───── Supplied material ─────

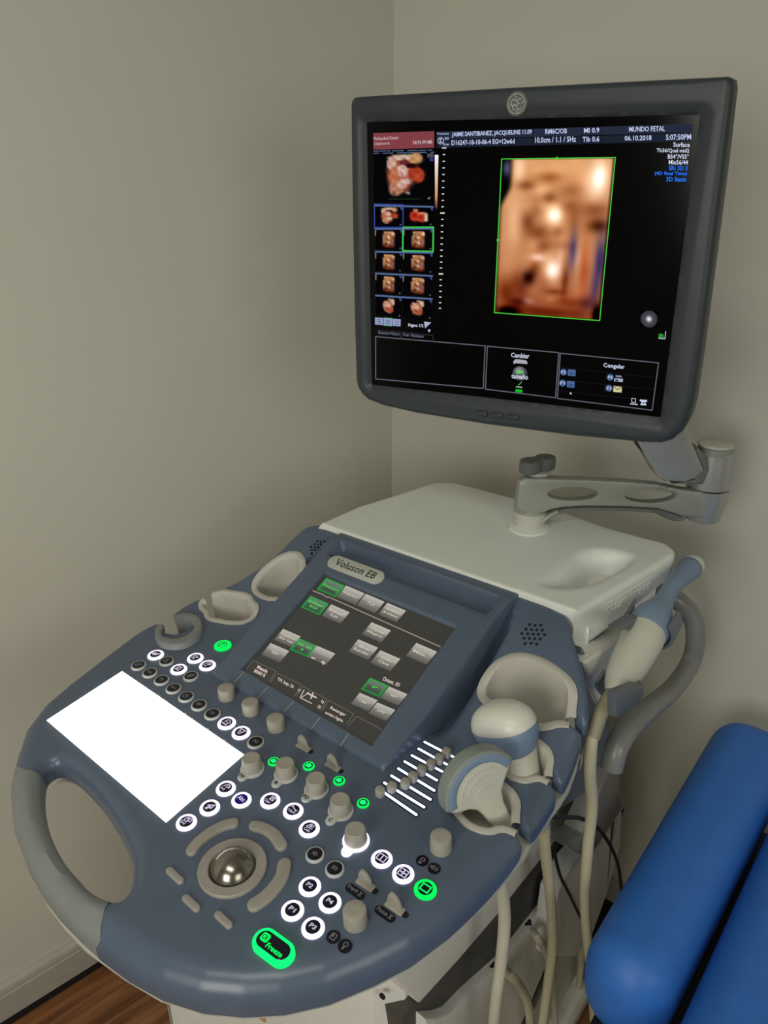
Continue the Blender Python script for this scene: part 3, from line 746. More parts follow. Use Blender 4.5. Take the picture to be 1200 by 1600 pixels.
# ---------- round buttons
ring_mesh = {}
def dT(x, y, z=0.0, rot=0.0):
    p = DK.px(x, y, z); return DK.M @ Matrix.Translation((p[0], p[1], z)) @ Matrix.Rotation(rot, 4, 'Z')
proto = {}
def rbutton(x, y, kind, sym, r=.0115, label=None):
    T = dT(x, y, .002) @ Matrix.Translation((0, 0, -.002))
    mt_ = {'w': M['e_white'], 'd': M['keyring'], 'g': M['e_green'], 'b': M['e_white']}[kind]
    k = (kind, r)
    if k not in proto:
        ri = r * (.80 if kind == 'd' else .66)
        o = obj('round_button', lathe([(r, -.001), (r, .0012), (r * .94, .0022), (ri, .0026), (ri, .0018)], 32), mt_, R, T); f_ = obj('button_face', lathe([(ri * .99, .001), (ri * .98, .0025), (ri * .6, .0028)], 28), M['e_blue'] if kind == 'b' else M['keyblack'], o, T)
        proto[k] = (o, f_, WM[o.name].inverted() @ T, WM[f_.name].inverted() @ T)
    else:
        a, b, ia, ib = proto[k]
        o = dup(a, 'round_button', R, T @ ia.inverted()); f_ = dup(b, 'button_face', o, T @ ib.inverted())
    if label: o['label'] = label
    elif kind == 'w': o['label'] = 'round button with white lit ring'
    elif kind == 'g': o['label'] = 'round button lit green'
    sm_ = {'w': M['e_sym'], 'd': M['keysym'], 'g': M['e_green'], 'b': M['e_sym']}[kind]
    mb = MB(); u = r
    def L(pts, wd, closed=False):
        n = len(pts)
        for i in range(n if closed else n - 1):
            a = V(pts[i]) * u; b = V(pts[(i + 1) % n]) * u; t = (b - a).normalized(); nn = V((-t.y, t.x)) * wd * u / 2; a = a - t * wd * u * .45; b = b + t * wd * u * .45
            mb.add(([(*(q), .0029) for q in (a + nn, a - nn, b - nn, b + nn)], [(0, 1, 2, 3)]))
    def T_(s, x0, y0, w_, h_, bold=.02): mb.add(text(s, x0 * u, y0 * u, w_ * u, h_ * u, bold, .0029))
    def box(x0, y0, x1, y1, wd=.1): L([(x0, y0), (x1, y0), (x1, y1), (x0, y1)], wd, True)
    def fill(x0, y0, x1, y1): mb.add(([(x0 * u, y0 * u, .0029), (x1 * u, y0 * u, .0029), (x1 * u, y1 * u, .0029), (x0 * u, y1 * u, .0029)], [(0, 1, 2, 3)]))
    if sym == 'dual': box(-.42, -.33, .42, .33, .12); L([(0, -.3), (0, .3)], .12)
    elif sym == 'quad': box(-.42, -.36, .42, .36, .12); L([(0, -.33), (0, .33)], .14); L([(-.4, 0), (.4, 0)], .14)
    elif sym == 'single': box(-.4, -.32, .4, .32, .14)
    elif sym == 'power': L([(.45 * math.cos(a), .45 * math.sin(a)) for a in np.linspace(0, 2 * PI, 17)], .1); L([(.2 * math.cos(a), .2 * math.sin(a)) for a in np.linspace(-PI * .25, PI * 1.2, 10)], .1); L([(0, 0), (.1, .25)], .1)
    elif sym == 'probe': L([(-.45, -.1), (-.2, .12), (.15, .15), (.4, .3)], .16); L([(-.45, -.1), (-.1, -.25), (.2, -.05), (.4, .3)], .14); fill(-.25, -.15, .1, .08)
    elif sym == 'cal': L([(-.35, .3), (.35, .05)], .1); L([(-.45, .2), (-.28, .4)], .09); L([(.28, -.05), (.42, .15)], .09); T_('Caliper', -.5, -.42, 1.0, .34)
    elif sym == 'clear': box(-.1, 0, .35, .45, .09); L([(-.08, .02), (.33, .43)], .07); L([(-.08, .43), (.33, .02)], .07); T_('Clear', -.5, -.45, .85, .34)
    elif sym == 'calc': T_('Calc', -.35, -.45, .75, .34); L([(-.3, .05), (-.05, .45)], .1); L([(.0, .05), (.0, .4), (.3, .4)], .1); L([(.0, .2), (.3, .2)], .1); L([(-.35, 0), (.35, 0)], .08)
    elif sym == 'meas': T_('Body', -.4, -.45, .6, .32); L([(-.3, .05), (0, .45), (.3, .35), (.35, .1), (.1, .15), (.05, 0)], .12)
    elif sym == 'abc': T_('Abc', -.45, -.2, .9, .5, .03)
    elif sym == 'arrow': L([(-.2, -.35), (.0, .1), (-.25, .05), (.3, .4), (.3, -.1), (.1, 0), (-.05, -.4)], .14)
    elif sym == 'exit': T_('End', -.45, -.42, .6, .3); box(-.3, -.02, .1, .32, .1); L([(.0, .15), (.4, .15), (.4, .45), (-.2, .45)], .1)
    elif sym == 'head': L([(.3 * math.cos(a) + .08, .3 * math.sin(a) + .1) for a in np.linspace(-1.2, PI * 1.2, 12)], .1); L([(.0, .1), (.15, .0)], .1); L([(-.4, -.3), (.3, -.35)], .16)
    elif sym == 'tool': L([(-.3, .3), (-.1, -.35)], .12); L([(.3, .3), (.1, -.35)], .12); L([(-.4, .35), (.4, .35)], .12); L([(-.15, 0), (.15, 0)], .1)
    elif sym == 'page': box(-.3, -.1, .25, .35, .1); L([(-.4, -.3), (.3, -.3)], .12); L([(-.05, .0), (-.05, .25), (.1, .25)], .08)
    elif sym == 'disk': L([(.25 * math.cos(a) - .1, .2 * math.sin(a) + .15) for a in np.linspace(0, 2 * PI, 10)], .1); L([(.1, .0), (.4, .2)], .12); L([(-.35, -.25), (.1, -.3)], .14)
    elif sym == 'set': L([(-.35, -.25), (-.1, .3), (.1, .3), (.05, -.1), (.35, .0)], .09); L([(-.4, -.3), (.35, -.3)], .08)
    else: T_(sym, -.4 if len(sym) > 2 else -.32, -.2, .8 if len(sym) > 2 else .64, .42, .025)
    obj('button_symbol', mb, sm_, o, T, fix=False)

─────

Exercise brief: Set the data above down again exactly as given, with no pictures.

Task result:
Continue the Blender Python script for this scene: part 3, from line 746. More parts follow. Use Blender 4.5. Take the picture to be 1200 by 1600 pixels.
# ---------- round buttons
ring_mesh = {}
def dT(x, y, z=0.0, rot=0.0):
    p = DK.px(x, y, z); return DK.M @ Matrix.Translation((p[0], p[1], z)) @ Matrix.Rotation(rot, 4, 'Z')
proto = {}
def rbutton(x, y, kind, sym, r=.0115, label=None):
    T = dT(x, y, .002) @ Matrix.Translation((0, 0, -.002))
    mt_ = {'w': M['e_white'], 'd': M['keyring'], 'g': M['e_green'], 'b': M['e_white']}[kind]
    k = (kind, r)
    if k not in proto:
        ri = r * (.80 if kind == 'd' else .66)
        o = obj('round_button', lathe([(r, -.001), (r, .0012), (r * .94, .0022), (ri, .0026), (ri, .0018)], 32), mt_, R, T); f_ = obj('button_face', lathe([(ri * .99, .001), (ri * .98, .0025), (ri * .6, .0028)], 28), M['e_blue'] if kind == 'b' else M['keyblack'], o, T)
        proto[k] = (o, f_, WM[o.name].inverted() @ T, WM[f_.name].inverted() @ T)
    else:
        a, b, ia, ib = proto[k]
        o = dup(a, 'round_button', R, T @ ia.inverted()); f_ = dup(b, 'button_face', o, T @ ib.inverted())
    if label: o['label'] = label
    elif kind == 'w': o['label'] = 'round button with white lit ring'
    elif kind == 'g': o['label'] = 'round button lit green'
    sm_ = {'w': M['e_sym'], 'd': M['keysym'], 'g': M['e_green'], 'b': M['e_sym']}[kind]
    mb = MB(); u = r
    def L(pts, wd, closed=False):
        n = len(pts)
        for i in range(n if closed else n - 1):
            a = V(pts[i]) * u; b = V(pts[(i + 1) % n]) * u; t = (b - a).normalized(); nn = V((-t.y, t.x)) * wd * u / 2; a = a - t * wd * u * .45; b = b + t * wd * u * .45
            mb.add(([(*(q), .0029) for q in (a + nn, a - nn, b - nn, b + nn)], [(0, 1, 2, 3)]))
    def T_(s, x0, y0, w_, h_, bold=.02): mb.add(text(s, x0 * u, y0 * u, w_ * u, h_ * u, bold, .0029))
    def box(x0, y0, x1, y1, wd=.1): L([(x0, y0), (x1, y0), (x1, y1), (x0, y1)], wd, True)
    def fill(x0, y0, x1, y1): mb.add(([(x0 * u, y0 * u, .0029), (x1 * u, y0 * u, .0029), (x1 * u, y1 * u, .0029), (x0 * u, y1 * u, .0029)], [(0, 1, 2, 3)]))
    if sym == 'dual': box(-.42, -.33, .42, .33, .12); L([(0, -.3), (0, .3)], .12)
    elif sym == 'quad': box(-.42, -.36, .42, .36, .12); L([(0, -.33), (0, .33)], .14); L([(-.4, 0), (.4, 0)], .14)
    elif sym == 'single': box(-.4, -.32, .4, .32, .14)
    elif sym == 'power': L([(.45 * math.cos(a), .45 * math.sin(a)) for a in np.linspace(0, 2 * PI, 17)], .1); L([(.2 * math.cos(a), .2 * math.sin(a)) for a in np.linspace(-PI * .25, PI * 1.2, 10)], .1); L([(0, 0), (.1, .25)], .1)
    elif sym == 'probe': L([(-.45, -.1), (-.2, .12), (.15, .15), (.4, .3)], .16); L([(-.45, -.1), (-.1, -.25), (.2, -.05), (.4, .3)], .14); fill(-.25, -.15, .1, .08)
    elif sym == 'cal': L([(-.35, .3), (.35, .05)], .1); L([(-.45, .2), (-.28, .4)], .09); L([(.28, -.05), (.42, .15)], .09); T_('Caliper', -.5, -.42, 1.0, .34)
    elif sym == 'clear': box(-.1, 0, .35, .45, .09); L([(-.08, .02), (.33, .43)], .07); L([(-.08, .43), (.33, .02)], .07); T_('Clear', -.5, -.45, .85, .34)
    elif sym == 'calc': T_('Calc', -.35, -.45, .75, .34); L([(-.3, .05), (-.05, .45)], .1); L([(.0, .05), (.0, .4), (.3, .4)], .1); L([(.0, .2), (.3, .2)], .1); L([(-.35, 0), (.35, 0)], .08)
    elif sym == 'meas': T_('Body', -.4, -.45, .6, .32); L([(-.3, .05), (0, .45), (.3, .35), (.35, .1), (.1, .15), (.05, 0)], .12)
    elif sym == 'abc': T_('Abc', -.45, -.2, .9, .5, .03)
    elif sym == 'arrow': L([(-.2, -.35), (.0, .1), (-.25, .05), (.3, .4), (.3, -.1), (.1, 0), (-.05, -.4)], .14)
    elif sym == 'exit': T_('End', -.45, -.42, .6, .3); box(-.3, -.02, .1, .32, .1); L([(.0, .15), (.4, .15), (.4, .45), (-.2, .45)], .1)
    elif sym == 'head': L([(.3 * math.cos(a) + .08, .3 * math.sin(a) + .1) for a in np.linspace(-1.2, PI * 1.2, 12)], .1); L([(.0, .1), (.15, .0)], .1); L([(-.4, -.3), (.3, -.35)], .16)
    elif sym == 'tool': L([(-.3, .3), (-.1, -.35)], .12); L([(.3, .3), (.1, -.35)], .12); L([(-.4, .35), (.4, .35)], .12); L([(-.15, 0), (.15, 0)], .1)
    elif sym == 'page': box(-.3, -.1, .25, .35, .1); L([(-.4, -.3), (.3, -.3)], .12); L([(-.05, .0), (-.05, .25), (.1, .25)], .08)
    elif sym == 'disk': L([(.25 * math.cos(a) - .1, .2 * math.sin(a) + .15) for a in np.linspace(0, 2 * PI, 10)], .1); L([(.1, .0), (.4, .2)], .12); L([(-.35, -.25), (.1, -.3)], .14)
    elif sym == 'set': L([(-.35, -.25), (-.1, .3), (.1, .3), (.05, -.1), (.35, .0)], .09); L([(-.4, -.3), (.35, -.3)], .08)
    else: T_(sym, -.4 if len(sym) > 2 else -.32, -.2, .8 if len(sym) > 2 else .64, .42, .025)
    obj('button_symbol', mb, sm_, o, T, fix=False)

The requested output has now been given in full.